While Dio's quote is very obscure and that "subdued" could mean a variety of things, many historians and Romaboos have seen these quotations that Marcus Aurelius intended to expand the Empire into these lands and annex them.
There is also some other supporting evidence, such as the fact that Marcus Aurelius never actually finished his wars, explained by the quotes talking about him living longer and subduing the tribes. Commodus is actually the one who brought the wars to an end, and he withdrew entirely from the region, with the tribes reverting back to being client states. They also built plenty of castras and camps in the territories, indicating that they may have been there to stay. Tribal entities in the Roman Empire and Republic often remained in place, such as in Gaul, making it likely that Marcus may have also intended to annex their lands in a traditional Roman fashion.
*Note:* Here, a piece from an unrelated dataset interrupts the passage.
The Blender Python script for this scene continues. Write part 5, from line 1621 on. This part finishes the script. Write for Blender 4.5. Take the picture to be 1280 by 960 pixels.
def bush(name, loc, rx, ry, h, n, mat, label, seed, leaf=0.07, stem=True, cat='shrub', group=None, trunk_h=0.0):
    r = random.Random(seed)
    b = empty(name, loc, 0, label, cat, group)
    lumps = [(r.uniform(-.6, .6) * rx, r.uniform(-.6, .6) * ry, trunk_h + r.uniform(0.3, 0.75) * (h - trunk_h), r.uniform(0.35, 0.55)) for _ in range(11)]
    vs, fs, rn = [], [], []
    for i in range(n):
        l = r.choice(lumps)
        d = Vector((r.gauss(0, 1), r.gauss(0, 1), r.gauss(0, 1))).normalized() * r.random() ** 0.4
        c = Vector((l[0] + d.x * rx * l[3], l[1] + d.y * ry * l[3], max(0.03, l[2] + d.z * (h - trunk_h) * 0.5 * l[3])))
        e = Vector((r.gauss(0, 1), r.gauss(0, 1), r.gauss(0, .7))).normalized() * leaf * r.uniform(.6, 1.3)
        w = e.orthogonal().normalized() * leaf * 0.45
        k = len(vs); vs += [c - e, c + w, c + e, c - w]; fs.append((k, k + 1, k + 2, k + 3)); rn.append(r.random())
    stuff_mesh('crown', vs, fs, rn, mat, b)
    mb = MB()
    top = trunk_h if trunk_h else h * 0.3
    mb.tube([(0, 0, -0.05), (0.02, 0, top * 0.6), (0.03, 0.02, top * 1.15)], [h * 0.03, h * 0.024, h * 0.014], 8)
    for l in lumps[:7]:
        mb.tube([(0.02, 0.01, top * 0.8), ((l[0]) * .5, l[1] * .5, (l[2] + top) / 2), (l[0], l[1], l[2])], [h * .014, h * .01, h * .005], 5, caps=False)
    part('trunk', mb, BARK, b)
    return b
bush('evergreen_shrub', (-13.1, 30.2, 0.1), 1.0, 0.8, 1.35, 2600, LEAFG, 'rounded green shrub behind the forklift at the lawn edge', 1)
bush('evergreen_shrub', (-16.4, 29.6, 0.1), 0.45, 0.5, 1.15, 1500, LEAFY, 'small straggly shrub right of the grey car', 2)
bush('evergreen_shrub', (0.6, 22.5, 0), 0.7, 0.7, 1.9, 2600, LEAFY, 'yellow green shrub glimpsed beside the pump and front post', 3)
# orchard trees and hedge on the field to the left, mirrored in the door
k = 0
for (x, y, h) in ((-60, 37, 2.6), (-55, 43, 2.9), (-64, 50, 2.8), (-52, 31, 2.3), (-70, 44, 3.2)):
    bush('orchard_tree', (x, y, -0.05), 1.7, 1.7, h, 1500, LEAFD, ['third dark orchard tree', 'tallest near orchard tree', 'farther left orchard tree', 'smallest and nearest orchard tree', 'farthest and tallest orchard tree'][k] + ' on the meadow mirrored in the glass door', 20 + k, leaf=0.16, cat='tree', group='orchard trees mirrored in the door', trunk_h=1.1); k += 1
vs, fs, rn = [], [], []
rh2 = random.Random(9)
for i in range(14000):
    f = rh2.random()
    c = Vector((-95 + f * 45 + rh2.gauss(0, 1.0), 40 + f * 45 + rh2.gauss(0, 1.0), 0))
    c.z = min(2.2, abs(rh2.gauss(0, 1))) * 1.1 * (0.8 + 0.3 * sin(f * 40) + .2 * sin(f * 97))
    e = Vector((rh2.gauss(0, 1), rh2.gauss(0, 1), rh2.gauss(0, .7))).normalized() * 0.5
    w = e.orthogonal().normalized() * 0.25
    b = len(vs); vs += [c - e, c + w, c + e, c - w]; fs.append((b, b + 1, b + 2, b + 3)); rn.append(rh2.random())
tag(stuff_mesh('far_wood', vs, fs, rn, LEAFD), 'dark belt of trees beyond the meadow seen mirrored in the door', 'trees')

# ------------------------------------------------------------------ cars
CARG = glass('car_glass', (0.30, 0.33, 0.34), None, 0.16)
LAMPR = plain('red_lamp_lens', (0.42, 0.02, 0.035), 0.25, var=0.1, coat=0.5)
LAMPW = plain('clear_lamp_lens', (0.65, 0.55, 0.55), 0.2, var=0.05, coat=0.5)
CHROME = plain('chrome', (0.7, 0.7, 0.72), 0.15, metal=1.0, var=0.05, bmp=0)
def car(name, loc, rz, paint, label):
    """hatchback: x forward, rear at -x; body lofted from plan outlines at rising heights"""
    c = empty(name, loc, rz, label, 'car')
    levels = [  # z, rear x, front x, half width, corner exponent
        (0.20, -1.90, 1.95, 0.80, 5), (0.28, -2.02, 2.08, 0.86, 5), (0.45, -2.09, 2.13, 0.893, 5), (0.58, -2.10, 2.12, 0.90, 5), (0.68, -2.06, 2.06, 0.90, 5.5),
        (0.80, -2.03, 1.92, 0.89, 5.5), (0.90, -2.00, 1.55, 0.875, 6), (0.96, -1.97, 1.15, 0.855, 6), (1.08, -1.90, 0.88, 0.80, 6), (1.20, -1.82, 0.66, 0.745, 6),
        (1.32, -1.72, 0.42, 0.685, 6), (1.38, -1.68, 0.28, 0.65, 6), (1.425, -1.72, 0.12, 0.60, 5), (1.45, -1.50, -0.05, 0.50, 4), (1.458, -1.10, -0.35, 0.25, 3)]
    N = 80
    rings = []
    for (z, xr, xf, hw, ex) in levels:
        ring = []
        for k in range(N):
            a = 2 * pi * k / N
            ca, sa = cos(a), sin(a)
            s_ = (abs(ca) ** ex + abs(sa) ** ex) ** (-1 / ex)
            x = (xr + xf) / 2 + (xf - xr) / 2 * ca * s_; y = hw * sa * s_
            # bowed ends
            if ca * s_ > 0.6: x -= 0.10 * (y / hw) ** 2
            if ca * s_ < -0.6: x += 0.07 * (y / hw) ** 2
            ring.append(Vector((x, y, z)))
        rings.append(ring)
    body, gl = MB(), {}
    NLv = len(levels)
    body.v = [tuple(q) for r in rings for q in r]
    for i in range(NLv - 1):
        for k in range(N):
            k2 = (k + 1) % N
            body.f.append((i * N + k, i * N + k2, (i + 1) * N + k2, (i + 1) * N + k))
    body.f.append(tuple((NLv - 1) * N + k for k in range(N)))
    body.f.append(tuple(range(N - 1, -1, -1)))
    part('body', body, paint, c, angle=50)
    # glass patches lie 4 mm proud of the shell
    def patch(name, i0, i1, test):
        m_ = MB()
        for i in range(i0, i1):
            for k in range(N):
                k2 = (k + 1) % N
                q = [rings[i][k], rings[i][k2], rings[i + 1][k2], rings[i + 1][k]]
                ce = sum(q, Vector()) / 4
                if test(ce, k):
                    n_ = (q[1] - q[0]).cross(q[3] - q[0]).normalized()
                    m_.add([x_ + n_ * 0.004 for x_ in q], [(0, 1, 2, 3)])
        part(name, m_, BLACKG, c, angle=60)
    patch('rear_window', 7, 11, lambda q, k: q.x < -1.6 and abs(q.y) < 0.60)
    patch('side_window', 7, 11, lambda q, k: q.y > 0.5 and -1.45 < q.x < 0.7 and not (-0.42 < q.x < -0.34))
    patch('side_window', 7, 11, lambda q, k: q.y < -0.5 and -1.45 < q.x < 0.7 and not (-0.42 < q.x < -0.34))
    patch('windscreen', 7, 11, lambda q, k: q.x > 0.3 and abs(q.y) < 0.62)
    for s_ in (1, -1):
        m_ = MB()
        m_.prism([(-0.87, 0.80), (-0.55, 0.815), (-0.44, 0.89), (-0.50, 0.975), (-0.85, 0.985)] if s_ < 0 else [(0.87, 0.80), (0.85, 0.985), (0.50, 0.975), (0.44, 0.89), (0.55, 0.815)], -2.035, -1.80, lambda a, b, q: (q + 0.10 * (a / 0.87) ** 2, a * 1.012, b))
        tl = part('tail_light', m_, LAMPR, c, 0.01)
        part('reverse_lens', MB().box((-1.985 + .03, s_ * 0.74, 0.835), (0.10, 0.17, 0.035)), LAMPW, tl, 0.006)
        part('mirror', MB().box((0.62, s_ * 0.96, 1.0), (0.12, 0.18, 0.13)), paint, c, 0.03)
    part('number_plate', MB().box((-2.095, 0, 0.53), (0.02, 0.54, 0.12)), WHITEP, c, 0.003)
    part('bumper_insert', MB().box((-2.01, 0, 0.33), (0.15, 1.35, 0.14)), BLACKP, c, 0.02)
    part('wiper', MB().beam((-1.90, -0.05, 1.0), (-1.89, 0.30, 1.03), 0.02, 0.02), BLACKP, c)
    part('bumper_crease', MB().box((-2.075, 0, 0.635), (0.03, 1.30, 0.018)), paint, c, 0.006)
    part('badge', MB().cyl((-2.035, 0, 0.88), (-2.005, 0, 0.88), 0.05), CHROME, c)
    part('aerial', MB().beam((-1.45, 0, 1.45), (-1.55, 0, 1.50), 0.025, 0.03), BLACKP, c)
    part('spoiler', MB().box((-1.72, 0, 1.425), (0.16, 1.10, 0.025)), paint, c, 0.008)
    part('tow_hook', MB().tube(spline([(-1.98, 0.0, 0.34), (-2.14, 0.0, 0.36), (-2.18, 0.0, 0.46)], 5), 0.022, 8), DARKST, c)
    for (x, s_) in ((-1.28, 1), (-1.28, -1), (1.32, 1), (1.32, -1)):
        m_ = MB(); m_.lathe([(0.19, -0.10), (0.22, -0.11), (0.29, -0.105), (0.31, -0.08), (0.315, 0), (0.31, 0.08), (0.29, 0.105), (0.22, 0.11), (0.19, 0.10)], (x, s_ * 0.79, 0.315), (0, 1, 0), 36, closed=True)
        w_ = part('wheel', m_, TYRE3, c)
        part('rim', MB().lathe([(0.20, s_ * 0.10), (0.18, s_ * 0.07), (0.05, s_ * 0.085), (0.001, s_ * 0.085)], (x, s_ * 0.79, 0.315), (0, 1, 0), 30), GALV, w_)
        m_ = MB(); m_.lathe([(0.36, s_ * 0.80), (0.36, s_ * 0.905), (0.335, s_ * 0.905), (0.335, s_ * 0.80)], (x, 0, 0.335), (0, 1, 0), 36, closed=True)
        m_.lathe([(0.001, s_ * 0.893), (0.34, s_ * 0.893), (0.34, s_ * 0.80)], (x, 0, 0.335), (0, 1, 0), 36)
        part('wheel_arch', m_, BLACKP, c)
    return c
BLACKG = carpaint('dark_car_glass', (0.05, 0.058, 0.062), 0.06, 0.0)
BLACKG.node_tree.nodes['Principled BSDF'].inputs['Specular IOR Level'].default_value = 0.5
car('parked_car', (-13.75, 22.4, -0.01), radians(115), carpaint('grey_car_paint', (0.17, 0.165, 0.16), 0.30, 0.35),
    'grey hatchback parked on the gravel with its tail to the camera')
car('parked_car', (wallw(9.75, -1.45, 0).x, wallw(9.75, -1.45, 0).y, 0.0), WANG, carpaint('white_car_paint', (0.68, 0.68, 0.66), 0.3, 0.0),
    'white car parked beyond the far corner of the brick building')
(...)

However, despite this, textual evidence does not completely support this, and there are few other primary sources who state this.
It does bring up some related questions though:
Was this a smart strategic move in the long run?
Would this have led to other conquests, maybe a second attempt in Germania or perhaps even in Poland?
Would a second teutoberg occur?
Was Commodus actually a genius, and not a psycho-coward-degenerate that Cassius Dio and every secondary source says he is?
Is the Historia Augusti the MOST ACCURATE source on Roman History?